What about Blanchard’s policies to prevent amplification of macro shocks that do occur? He must know that his back-up policy class is inadequate. Failure is assured by the amazing fact that he ignores the most powerful propagation mechanism: changes in total nominal spending. Almost all of the multi-trillion-dollar cost of the Great Recession resulted from collapsing aggregate demand that accompanied the collapse in subprime security prices, not the financial-market failure itself. Mainstream theorists worth their salt know that, so why don’t their policy recommendations include strengthening stabilization authorities’ capacity to halt and reverse contractions in demand?
The answer is that mainstream general-market-equilibrium macroeconomics cannot accommodate a causal link from nominal demand disturbances to involuntary job loss and recognizably-sized movement in employment, output, and income. It is deeply embarrassing that the macro academy has chosen to prioritize defending its own human capital and reputations, providing policy advice that they know will be ineffective.
Good policy. Mainstream theorists lack adequate macroeconomics. It is good news then that the GEM Project has solved the existential problem. It has constructed a general-equilibrium model rooted in rational price-mediated exchange that supports a policy class capable of preventing GRs. The GEM focus is, as a successful approach must be, on halting and reversing collapsing total demand propagating macro shocks.

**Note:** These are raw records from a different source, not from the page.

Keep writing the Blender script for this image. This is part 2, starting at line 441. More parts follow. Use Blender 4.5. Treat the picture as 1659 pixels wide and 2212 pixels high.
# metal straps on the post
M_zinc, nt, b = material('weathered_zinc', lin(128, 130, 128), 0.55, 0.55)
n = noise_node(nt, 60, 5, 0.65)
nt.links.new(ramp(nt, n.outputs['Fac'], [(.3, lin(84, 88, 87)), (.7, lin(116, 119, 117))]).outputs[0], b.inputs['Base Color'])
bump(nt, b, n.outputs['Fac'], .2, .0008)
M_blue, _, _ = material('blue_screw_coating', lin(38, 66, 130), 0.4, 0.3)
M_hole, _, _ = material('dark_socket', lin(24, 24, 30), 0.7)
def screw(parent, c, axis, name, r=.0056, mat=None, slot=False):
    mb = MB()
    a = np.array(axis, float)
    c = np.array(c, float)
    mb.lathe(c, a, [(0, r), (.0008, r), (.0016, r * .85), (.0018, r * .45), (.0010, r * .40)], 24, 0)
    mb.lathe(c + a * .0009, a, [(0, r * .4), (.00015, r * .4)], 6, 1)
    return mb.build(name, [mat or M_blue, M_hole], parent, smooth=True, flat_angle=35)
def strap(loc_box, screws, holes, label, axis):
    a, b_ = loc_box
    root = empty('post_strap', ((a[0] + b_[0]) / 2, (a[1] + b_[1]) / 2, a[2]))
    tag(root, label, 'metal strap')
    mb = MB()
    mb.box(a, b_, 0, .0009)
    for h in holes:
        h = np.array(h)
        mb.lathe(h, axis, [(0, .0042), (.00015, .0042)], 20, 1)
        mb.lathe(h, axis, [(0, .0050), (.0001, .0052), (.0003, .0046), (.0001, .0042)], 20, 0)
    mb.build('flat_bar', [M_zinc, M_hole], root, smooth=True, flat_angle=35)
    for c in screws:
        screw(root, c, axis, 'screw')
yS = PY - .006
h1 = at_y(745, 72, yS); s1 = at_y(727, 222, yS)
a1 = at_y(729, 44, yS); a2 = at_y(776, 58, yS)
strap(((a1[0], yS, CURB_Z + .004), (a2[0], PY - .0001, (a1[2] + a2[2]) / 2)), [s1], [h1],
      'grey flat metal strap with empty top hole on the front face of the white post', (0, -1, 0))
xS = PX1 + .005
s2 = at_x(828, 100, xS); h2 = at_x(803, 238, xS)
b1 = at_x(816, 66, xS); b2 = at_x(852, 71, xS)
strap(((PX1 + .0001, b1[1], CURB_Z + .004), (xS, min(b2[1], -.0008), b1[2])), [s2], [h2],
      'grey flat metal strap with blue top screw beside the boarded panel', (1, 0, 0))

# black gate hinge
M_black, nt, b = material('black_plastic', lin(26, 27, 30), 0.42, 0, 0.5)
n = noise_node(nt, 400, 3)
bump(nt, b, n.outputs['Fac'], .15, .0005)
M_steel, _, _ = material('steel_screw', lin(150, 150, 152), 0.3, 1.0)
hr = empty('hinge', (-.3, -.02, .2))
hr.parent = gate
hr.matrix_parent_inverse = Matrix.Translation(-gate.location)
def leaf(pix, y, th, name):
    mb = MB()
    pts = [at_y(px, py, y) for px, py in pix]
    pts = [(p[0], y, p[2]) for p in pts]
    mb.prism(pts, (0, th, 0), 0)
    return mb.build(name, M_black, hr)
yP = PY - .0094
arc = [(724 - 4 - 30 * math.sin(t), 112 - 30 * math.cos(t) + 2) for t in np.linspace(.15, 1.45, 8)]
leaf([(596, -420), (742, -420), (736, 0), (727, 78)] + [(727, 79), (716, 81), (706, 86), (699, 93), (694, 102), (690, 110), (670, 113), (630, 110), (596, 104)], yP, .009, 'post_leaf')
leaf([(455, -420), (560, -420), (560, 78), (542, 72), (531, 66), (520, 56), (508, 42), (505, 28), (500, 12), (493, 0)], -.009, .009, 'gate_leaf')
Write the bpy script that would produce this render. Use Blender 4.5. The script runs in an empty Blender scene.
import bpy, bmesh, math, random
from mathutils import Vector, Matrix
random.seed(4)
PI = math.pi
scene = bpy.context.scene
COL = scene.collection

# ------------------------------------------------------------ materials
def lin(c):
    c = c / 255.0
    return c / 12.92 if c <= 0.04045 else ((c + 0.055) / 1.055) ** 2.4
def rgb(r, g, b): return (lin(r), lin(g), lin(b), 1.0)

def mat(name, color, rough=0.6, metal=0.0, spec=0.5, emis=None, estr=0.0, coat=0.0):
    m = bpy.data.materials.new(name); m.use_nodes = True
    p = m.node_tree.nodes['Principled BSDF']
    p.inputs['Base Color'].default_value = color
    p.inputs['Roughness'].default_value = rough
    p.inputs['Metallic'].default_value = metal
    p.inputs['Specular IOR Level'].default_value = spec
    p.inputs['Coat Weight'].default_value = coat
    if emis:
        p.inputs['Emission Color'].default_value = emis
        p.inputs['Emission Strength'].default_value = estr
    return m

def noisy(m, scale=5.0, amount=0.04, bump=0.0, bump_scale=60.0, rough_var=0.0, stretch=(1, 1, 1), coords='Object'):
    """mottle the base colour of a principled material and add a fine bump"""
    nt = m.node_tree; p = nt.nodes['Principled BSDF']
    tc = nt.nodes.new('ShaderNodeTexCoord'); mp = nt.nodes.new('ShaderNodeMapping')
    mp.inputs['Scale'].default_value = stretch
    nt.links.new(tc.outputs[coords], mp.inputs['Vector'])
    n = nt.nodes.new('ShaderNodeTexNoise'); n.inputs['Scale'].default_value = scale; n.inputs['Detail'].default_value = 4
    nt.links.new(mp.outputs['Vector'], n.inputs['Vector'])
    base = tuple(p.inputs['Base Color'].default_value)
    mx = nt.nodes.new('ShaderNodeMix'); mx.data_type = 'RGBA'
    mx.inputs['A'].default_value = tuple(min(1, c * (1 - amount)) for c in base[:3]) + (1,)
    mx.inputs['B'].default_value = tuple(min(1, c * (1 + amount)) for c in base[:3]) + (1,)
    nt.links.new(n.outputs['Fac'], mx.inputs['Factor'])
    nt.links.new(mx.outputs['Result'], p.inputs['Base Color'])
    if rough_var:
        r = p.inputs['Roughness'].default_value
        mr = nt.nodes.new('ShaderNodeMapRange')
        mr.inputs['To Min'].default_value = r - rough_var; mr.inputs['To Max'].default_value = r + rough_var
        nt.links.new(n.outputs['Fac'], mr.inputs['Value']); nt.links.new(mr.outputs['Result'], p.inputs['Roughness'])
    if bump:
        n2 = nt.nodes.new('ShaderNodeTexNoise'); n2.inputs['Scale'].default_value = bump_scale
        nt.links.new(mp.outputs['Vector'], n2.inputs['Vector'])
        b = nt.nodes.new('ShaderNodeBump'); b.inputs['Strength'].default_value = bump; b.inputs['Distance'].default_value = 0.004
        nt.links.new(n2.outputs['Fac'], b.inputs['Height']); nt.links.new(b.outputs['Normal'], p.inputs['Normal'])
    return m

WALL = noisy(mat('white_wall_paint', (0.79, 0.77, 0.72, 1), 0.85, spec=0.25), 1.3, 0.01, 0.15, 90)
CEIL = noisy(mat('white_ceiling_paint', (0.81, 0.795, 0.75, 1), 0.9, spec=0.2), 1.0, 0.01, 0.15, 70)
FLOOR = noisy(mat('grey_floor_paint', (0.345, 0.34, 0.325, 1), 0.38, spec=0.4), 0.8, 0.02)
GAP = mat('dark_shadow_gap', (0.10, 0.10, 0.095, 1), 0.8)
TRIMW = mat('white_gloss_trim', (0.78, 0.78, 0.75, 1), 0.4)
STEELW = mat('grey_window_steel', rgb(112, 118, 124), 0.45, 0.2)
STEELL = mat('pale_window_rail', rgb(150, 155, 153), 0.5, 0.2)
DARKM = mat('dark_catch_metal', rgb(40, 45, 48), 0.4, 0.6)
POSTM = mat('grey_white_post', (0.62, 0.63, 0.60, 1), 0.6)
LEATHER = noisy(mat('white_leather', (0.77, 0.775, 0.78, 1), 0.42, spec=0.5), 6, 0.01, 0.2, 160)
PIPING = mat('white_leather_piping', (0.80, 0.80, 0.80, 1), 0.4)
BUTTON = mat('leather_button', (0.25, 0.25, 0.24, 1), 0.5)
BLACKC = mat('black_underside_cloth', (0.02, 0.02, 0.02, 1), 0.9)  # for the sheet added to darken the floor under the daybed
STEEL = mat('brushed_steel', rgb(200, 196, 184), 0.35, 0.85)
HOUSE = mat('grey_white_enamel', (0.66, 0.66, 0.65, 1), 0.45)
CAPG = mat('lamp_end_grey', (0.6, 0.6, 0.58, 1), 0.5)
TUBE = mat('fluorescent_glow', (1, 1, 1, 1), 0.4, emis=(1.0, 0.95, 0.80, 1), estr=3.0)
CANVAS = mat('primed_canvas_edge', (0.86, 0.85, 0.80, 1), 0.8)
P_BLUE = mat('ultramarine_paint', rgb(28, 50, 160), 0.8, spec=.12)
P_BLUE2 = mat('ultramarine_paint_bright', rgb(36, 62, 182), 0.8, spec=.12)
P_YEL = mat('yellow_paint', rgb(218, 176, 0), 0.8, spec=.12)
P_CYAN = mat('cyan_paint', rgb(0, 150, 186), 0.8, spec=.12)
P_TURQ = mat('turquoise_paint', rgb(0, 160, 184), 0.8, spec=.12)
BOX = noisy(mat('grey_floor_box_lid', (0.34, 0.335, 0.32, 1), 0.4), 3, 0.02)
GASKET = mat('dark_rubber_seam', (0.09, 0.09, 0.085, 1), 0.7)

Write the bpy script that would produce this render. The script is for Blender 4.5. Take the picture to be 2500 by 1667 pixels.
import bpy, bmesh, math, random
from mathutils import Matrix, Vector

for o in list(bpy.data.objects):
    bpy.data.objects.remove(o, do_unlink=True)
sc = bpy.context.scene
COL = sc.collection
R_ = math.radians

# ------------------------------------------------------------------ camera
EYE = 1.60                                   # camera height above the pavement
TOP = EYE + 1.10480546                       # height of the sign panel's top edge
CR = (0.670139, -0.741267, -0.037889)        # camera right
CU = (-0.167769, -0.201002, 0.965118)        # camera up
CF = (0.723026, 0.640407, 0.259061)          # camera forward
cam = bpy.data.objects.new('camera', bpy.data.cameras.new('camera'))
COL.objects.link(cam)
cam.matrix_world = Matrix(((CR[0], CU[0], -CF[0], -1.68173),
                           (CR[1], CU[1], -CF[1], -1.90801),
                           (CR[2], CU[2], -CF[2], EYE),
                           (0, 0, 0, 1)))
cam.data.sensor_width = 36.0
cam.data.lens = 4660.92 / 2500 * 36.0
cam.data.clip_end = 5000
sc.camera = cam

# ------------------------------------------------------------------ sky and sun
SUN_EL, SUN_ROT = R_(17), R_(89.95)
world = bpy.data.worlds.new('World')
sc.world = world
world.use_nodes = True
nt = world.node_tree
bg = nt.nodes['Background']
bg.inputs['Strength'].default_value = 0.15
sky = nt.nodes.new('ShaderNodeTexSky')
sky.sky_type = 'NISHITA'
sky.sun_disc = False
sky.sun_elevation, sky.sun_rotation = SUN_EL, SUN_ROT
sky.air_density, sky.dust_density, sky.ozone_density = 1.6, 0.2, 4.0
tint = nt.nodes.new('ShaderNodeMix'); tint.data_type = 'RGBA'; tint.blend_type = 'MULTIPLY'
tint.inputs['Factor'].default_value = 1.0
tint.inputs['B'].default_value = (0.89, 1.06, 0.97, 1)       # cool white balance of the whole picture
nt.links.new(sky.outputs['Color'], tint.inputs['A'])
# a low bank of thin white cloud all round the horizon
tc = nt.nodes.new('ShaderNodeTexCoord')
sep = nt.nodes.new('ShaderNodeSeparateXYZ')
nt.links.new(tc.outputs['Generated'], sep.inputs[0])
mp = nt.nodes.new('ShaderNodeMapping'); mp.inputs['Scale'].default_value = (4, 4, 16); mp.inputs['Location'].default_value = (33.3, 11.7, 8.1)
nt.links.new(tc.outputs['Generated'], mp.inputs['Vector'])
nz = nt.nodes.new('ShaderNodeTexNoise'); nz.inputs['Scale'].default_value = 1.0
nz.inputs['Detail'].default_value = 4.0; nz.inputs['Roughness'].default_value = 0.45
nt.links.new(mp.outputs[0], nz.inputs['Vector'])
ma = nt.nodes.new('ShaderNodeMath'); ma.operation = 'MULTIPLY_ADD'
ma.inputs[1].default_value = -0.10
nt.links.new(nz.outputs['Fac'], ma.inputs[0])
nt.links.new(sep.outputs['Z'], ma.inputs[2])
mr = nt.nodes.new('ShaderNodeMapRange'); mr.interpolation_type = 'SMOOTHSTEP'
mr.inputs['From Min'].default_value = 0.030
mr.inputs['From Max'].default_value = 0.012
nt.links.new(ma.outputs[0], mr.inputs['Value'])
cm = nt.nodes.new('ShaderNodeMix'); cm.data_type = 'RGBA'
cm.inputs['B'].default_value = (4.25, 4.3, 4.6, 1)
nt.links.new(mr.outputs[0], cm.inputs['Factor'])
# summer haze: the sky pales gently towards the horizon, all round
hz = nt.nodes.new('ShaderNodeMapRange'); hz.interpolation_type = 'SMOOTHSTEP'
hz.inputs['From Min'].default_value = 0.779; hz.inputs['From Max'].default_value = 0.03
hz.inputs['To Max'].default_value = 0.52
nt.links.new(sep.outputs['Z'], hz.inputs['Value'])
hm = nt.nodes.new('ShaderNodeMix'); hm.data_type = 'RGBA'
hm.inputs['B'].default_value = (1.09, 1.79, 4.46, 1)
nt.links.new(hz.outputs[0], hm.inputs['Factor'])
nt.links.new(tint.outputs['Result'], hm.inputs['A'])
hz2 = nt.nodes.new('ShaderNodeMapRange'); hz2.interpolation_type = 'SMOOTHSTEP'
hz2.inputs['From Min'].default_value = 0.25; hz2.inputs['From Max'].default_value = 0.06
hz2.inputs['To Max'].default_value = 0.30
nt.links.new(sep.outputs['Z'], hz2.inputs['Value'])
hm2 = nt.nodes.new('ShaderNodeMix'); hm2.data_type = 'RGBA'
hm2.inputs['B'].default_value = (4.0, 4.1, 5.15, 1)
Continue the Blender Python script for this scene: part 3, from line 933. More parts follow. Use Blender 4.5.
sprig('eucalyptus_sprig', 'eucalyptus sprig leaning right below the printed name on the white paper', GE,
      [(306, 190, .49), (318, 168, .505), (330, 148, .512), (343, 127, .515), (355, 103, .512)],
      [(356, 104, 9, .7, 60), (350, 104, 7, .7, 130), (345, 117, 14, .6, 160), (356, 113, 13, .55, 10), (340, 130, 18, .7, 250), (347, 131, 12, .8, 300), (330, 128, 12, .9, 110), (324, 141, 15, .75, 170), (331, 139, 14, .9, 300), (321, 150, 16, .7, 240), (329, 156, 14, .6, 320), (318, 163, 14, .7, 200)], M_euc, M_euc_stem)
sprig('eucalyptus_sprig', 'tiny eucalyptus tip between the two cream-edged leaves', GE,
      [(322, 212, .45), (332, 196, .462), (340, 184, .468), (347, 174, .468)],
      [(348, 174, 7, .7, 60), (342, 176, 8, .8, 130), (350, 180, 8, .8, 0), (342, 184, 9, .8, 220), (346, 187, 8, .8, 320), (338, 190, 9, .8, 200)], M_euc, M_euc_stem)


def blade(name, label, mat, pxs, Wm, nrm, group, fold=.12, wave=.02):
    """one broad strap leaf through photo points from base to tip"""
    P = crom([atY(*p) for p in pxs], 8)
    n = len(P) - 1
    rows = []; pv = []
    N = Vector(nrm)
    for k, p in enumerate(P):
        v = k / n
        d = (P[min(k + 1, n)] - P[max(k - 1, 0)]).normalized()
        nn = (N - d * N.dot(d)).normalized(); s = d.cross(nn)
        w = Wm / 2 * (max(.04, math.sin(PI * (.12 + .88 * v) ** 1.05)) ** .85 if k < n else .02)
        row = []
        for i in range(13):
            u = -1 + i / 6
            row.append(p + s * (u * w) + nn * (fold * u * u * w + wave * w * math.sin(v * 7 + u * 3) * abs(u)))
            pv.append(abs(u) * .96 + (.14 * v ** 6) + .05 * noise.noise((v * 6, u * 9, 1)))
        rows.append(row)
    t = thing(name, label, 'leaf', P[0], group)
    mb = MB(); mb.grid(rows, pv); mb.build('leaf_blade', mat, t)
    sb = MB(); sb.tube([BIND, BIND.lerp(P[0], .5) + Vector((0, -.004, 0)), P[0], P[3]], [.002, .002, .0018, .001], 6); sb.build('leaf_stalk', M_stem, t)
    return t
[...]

The Project’s demand-side modeling, considered in more detail last week, is motivated by three interrelated ideas. The first is rooted in work by Stokey (2009). Once investors/lenders become uncertain about future macro trends, especially the adequacy of total demand, they reasonably become more inactive, postponing acquisition of assets until the uncertainty dissipates. Second is the bedrock GEM nominal-to-real causality that powerfully propagates macro shocks. The third roots investor/lender macro uncertainty in the loss of credibility of stabilization authorities’ trend real-side objective. That credibility, denoted by Ƈ throughout the Project, is increasing in the degree to which the future state of the macroeconomy is believed to be consistent with stabilization authorities’ objectives. (Chapter 6) The fundamental message is: The generalization of rational exchange from the marketplace to the highly specialized workplace provides the bedrock analysis necessary for the construction of policies that will effectively prevent future Great Recessions.